# Start of DATA IN THIS EXERCISE
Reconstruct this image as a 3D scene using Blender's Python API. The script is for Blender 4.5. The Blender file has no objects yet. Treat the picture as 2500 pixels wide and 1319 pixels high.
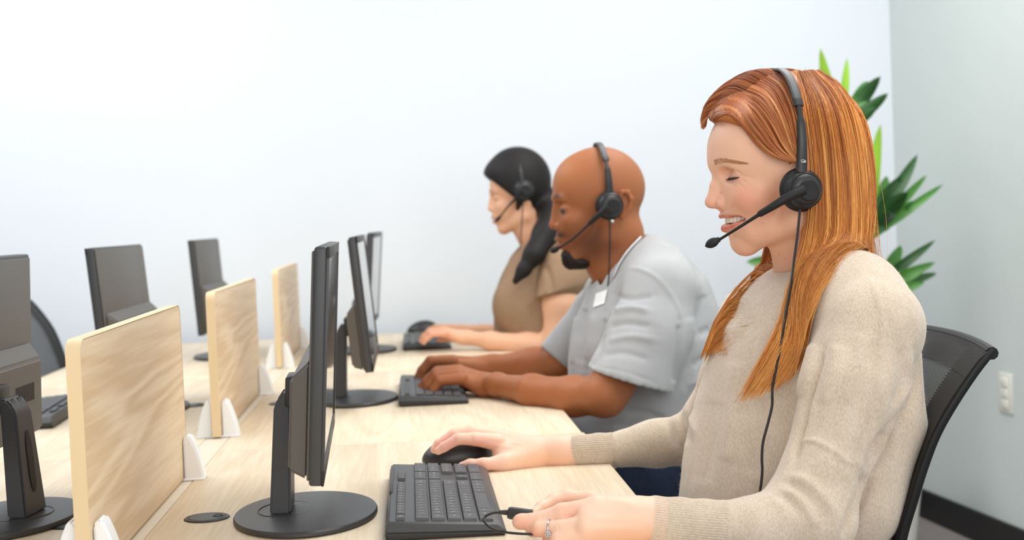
import bpy, bmesh, math, random
import numpy as np
from mathutils import Vector, Matrix
random.seed(7); rng = np.random.default_rng(7)
PI = math.pi
# ------------------------------------------------------------------ camera
F = 3472.0
DESK = 0.73
CAM = np.array([0.0, 0.0, DESK + 0.377])
c1 = np.array([(1000-1250)/F, -(545-659.5)/F, -1.0]); c1 /= np.linalg.norm(c1)      # world +Y in camera space
hz = np.array([1.0, 0.042, 0.0]); hz /= np.linalg.norm(hz)
up = np.cross(hz, c1); up /= np.linalg.norm(up)
if up[1] < 0: up = -up
xr = np.cross(c1, up)
W2C = np.stack([xr, c1, up], axis=1)      # world -> camera
C2W = W2C.T
def ray(px, py):
    d = C2W @ np.array([(px-1250)/F, -(py-659.5)/F, -1.0]); return d
def at(px, py, Y):
    d = ray(px, py); return CAM + d*(Y/d[1])
def atz(px, py, Z):
    d = ray(px, py); return CAM + d*((Z-CAM[2])/d[2])
def px2m(Y): return Y/F
sc = bpy.context.scene
cd = bpy.data.cameras.new('camera'); co = bpy.data.objects.new('camera', cd); sc.collection.objects.link(co)
m4 = Matrix([[*C2W[0], CAM[0]], [*C2W[1], CAM[1]], [*C2W[2], CAM[2]], [0, 0, 0, 1]])
co.matrix_world = m4
cd.sensor_width = 36; cd.lens = F/2500*36; cd.clip_start = .05
cd.dof.use_dof = True; cd.dof.focus_distance = 1.80; cd.dof.aperture_fstop = 6.0
sc.camera = co
# ------------------------------------------------------------------ light
w = bpy.data.worlds.new('world'); sc.world = w; w.use_nodes = True
bg = w.node_tree.nodes['Background']; bg.inputs[0].default_value = (0.93, 0.96, 1.0, 1); bg.inputs[1].default_value = 1.15
def area(name, loc, target, size, power, col=(1, 1, 1)):
    l = bpy.data.lights.new(name, 'AREA'); l.shape = 'RECTANGLE'; l.size, l.size_y = size; l.energy = power; l.color = col
    o = bpy.data.objects.new(name, l); sc.collection.objects.link(o); o.location = loc
    d = Vector(target)-Vector(loc); o.rotation_euler = d.to_track_quat('-Z', 'Y').to_euler()
    return o
area('ceiling_light_panel', (-1.5, 3.4, 2.72), (-1.5, 3.4, 0), (1.6, 2.4), 46, (.95, .98, 1))
area('ceiling_light_panel.001', (1.0, 2.6, 2.72), (1.0, 2.6, 0), (1.2, 3.2), 56, (1, .98, .95))
area('window_light', (0.9, -1.9, 1.9), (0.0, 3.6, 1.1), (3.0, 1.6), 46, (1, .99, .975))
sc.view_settings.view_transform = 'Standard'; sc.view_settings.look = 'None'
sc.view_settings.gamma = 1; sc.view_settings.use_curve_mapping = False
sc.view_settings.exposure = 0.0
sc.cycles.max_bounces = 8; sc.cycles.diffuse_bounces = 4; sc.cycles.transparent_max_bounces = 8
sc.cycles.caustics_reflective = False; sc.cycles.caustics_refractive = False

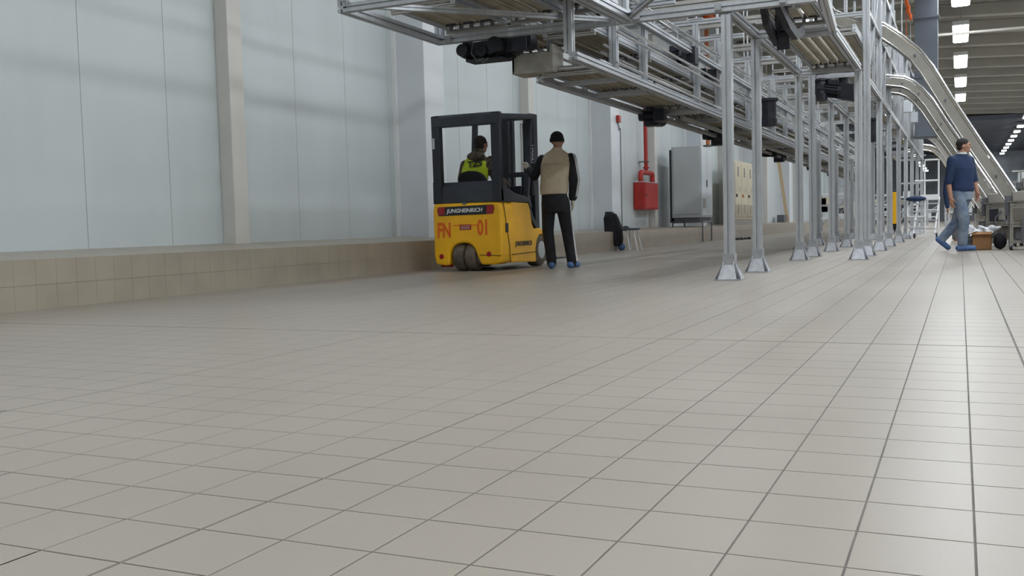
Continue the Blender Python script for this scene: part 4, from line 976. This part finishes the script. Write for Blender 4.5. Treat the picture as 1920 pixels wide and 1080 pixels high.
# grey cabinet standing on a frame
t = thing('grey_cabinet', 'tall light grey cabinet with tilted front standing on the step', 'cabinet', (-7.2, 27, .55))
x0, x1, y0, y1, z0, z1 = -7.68, -6.92, 25.4, 27.9, .62, 2.62
CF = [(-7.72, 25.6), (-6.95, 25.6), (-6.95, 27.3), (-7.72, 27.3)]
ca, cb, cc, cd = -7.75, -6.88, 28.5, 29.9
part('body', G().box(ca, cb, cc, cd, .70, 2.78), 'cabinet', t, bevel=.01)
part('door', G().box(cb, cb+.02, cc+.04, cc+.68, .76, 2.72), 'cabinet_l', t, bevel=.005)
part('door', G().box(cb, cb+.02, cc+.71, cd-.04, .76, 2.72), 'cabinet_l', t, bevel=.005)
part('end_panel', G().box(ca+.05, cb-.05, cc-.02, cc, .80, 2.72), 'cabinet', t, bevel=.005)
part('plinth', G().box(ca+.05, cb-.05, cc+.03, cd-.03, .60, .70), 'dgrey', t)
part('vent', G().box(cb+.02, cb+.026, cc+.16, cc+.5, .98, 1.25), 'alu_dull', t)
part('handle', G().box(cb+.02, cb+.05, cc+.6, cc+.64, 1.6, 1.8), 'dgrey', t)
part('back_edge', G().box(ca-.05, ca, cc-.04, cd, .56, 2.70), 'tblack', t)
t = thing('steel_stand', 'low black steel stand carrying the grey cabinet, legs over the step edge', 'stand', (-7, 28.5, 0))
for yy in (27.9, 29.0): part('leg', G().bar((-6.70, yy, 0), (-6.70, yy, .56), .035), 'dgrey', t)
for yy in (28.45, 29.8): part('leg', G().bar((-7.72, yy, .44), (-7.72, yy, .56), .035), 'dgrey', t)
for a_, b_ in (((-7.75, 28.45, .58), (-6.70, 27.9, .58)), ((-7.72, 29.8, .58), (-6.70, 29.0, .58)), ((-7.72, 28.45, .58), (-7.72, 29.8, .58)), ((-6.70, 27.9, .58), (-6.70, 29.0, .58))): part('rail', G().bar(a_, b_, .035), 'dgrey', t)
part('tray', G().box(-7.7, -6.95, 28.3, 29.8, .545, .56), 'motor', t)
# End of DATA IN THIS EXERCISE
> [REQUIREMENT]
Reproduce all of the data exactly; the pictures do not belong in the copy.

> [WRITTEN SOLUTION]
Reconstruct this image as a 3D scene using Blender's Python API. The script is for Blender 4.5. The Blender file has no objects yet. Treat the picture as 2500 pixels wide and 1319 pixels high.
import bpy, bmesh, math, random
import numpy as np
from mathutils import Vector, Matrix
random.seed(7); rng = np.random.default_rng(7)
PI = math.pi
# ------------------------------------------------------------------ camera
F = 3472.0
DESK = 0.73
CAM = np.array([0.0, 0.0, DESK + 0.377])
c1 = np.array([(1000-1250)/F, -(545-659.5)/F, -1.0]); c1 /= np.linalg.norm(c1)      # world +Y in camera space
hz = np.array([1.0, 0.042, 0.0]); hz /= np.linalg.norm(hz)
up = np.cross(hz, c1); up /= np.linalg.norm(up)
if up[1] < 0: up = -up
xr = np.cross(c1, up)
W2C = np.stack([xr, c1, up], axis=1)      # world -> camera
C2W = W2C.T
def ray(px, py):
    d = C2W @ np.array([(px-1250)/F, -(py-659.5)/F, -1.0]); return d
def at(px, py, Y):
    d = ray(px, py); return CAM + d*(Y/d[1])
def atz(px, py, Z):
    d = ray(px, py); return CAM + d*((Z-CAM[2])/d[2])
def px2m(Y): return Y/F
sc = bpy.context.scene
cd = bpy.data.cameras.new('camera'); co = bpy.data.objects.new('camera', cd); sc.collection.objects.link(co)
m4 = Matrix([[*C2W[0], CAM[0]], [*C2W[1], CAM[1]], [*C2W[2], CAM[2]], [0, 0, 0, 1]])
co.matrix_world = m4
cd.sensor_width = 36; cd.lens = F/2500*36; cd.clip_start = .05
cd.dof.use_dof = True; cd.dof.focus_distance = 1.80; cd.dof.aperture_fstop = 6.0
sc.camera = co
# ------------------------------------------------------------------ light
w = bpy.data.worlds.new('world'); sc.world = w; w.use_nodes = True
bg = w.node_tree.nodes['Background']; bg.inputs[0].default_value = (0.93, 0.96, 1.0, 1); bg.inputs[1].default_value = 1.15
def area(name, loc, target, size, power, col=(1, 1, 1)):
    l = bpy.data.lights.new(name, 'AREA'); l.shape = 'RECTANGLE'; l.size, l.size_y = size; l.energy = power; l.color = col
    o = bpy.data.objects.new(name, l); sc.collection.objects.link(o); o.location = loc
    d = Vector(target)-Vector(loc); o.rotation_euler = d.to_track_quat('-Z', 'Y').to_euler()
    return o
area('ceiling_light_panel', (-1.5, 3.4, 2.72), (-1.5, 3.4, 0), (1.6, 2.4), 46, (.95, .98, 1))
area('ceiling_light_panel.001', (1.0, 2.6, 2.72), (1.0, 2.6, 0), (1.2, 3.2), 56, (1, .98, .95))
area('window_light', (0.9, -1.9, 1.9), (0.0, 3.6, 1.1), (3.0, 1.6), 46, (1, .99, .975))
sc.view_settings.view_transform = 'Standard'; sc.view_settings.look = 'None'
sc.view_settings.gamma = 1; sc.view_settings.use_curve_mapping = False
sc.view_settings.exposure = 0.0
sc.cycles.max_bounces = 8; sc.cycles.diffuse_bounces = 4; sc.cycles.transparent_max_bounces = 8
sc.cycles.caustics_reflective = False; sc.cycles.caustics_refractive = False

Continue the Blender Python script for this scene: part 4, from line 976. This part finishes the script. Write for Blender 4.5. Treat the picture as 1920 pixels wide and 1080 pixels high.
# grey cabinet standing on a frame
t = thing('grey_cabinet', 'tall light grey cabinet with tilted front standing on the step', 'cabinet', (-7.2, 27, .55))
x0, x1, y0, y1, z0, z1 = -7.68, -6.92, 25.4, 27.9, .62, 2.62
CF = [(-7.72, 25.6), (-6.95, 25.6), (-6.95, 27.3), (-7.72, 27.3)]
ca, cb, cc, cd = -7.75, -6.88, 28.5, 29.9
part('body', G().box(ca, cb, cc, cd, .70, 2.78), 'cabinet', t, bevel=.01)
part('door', G().box(cb, cb+.02, cc+.04, cc+.68, .76, 2.72), 'cabinet_l', t, bevel=.005)
part('door', G().box(cb, cb+.02, cc+.71, cd-.04, .76, 2.72), 'cabinet_l', t, bevel=.005)
part('end_panel', G().box(ca+.05, cb-.05, cc-.02, cc, .80, 2.72), 'cabinet', t, bevel=.005)
part('plinth', G().box(ca+.05, cb-.05, cc+.03, cd-.03, .60, .70), 'dgrey', t)
part('vent', G().box(cb+.02, cb+.026, cc+.16, cc+.5, .98, 1.25), 'alu_dull', t)
part('handle', G().box(cb+.02, cb+.05, cc+.6, cc+.64, 1.6, 1.8), 'dgrey', t)
part('back_edge', G().box(ca-.05, ca, cc-.04, cd, .56, 2.70), 'tblack', t)
t = thing('steel_stand', 'low black steel stand carrying the grey cabinet, legs over the step edge', 'stand', (-7, 28.5, 0))
for yy in (27.9, 29.0): part('leg', G().bar((-6.70, yy, 0), (-6.70, yy, .56), .035), 'dgrey', t)
for yy in (28.45, 29.8): part('leg', G().bar((-7.72, yy, .44), (-7.72, yy, .56), .035), 'dgrey', t)
for a_, b_ in (((-7.75, 28.45, .58), (-6.70, 27.9, .58)), ((-7.72, 29.8, .58), (-6.70, 29.0, .58)), ((-7.72, 28.45, .58), (-7.72, 29.8, .58)), ((-6.70, 27.9, .58), (-6.70, 29.0, .58))): part('rail', G().bar(a_, b_, .035), 'dgrey', t)
part('tray', G().box(-7.7, -6.95, 28.3, 29.8, .545, .56), 'motor', t)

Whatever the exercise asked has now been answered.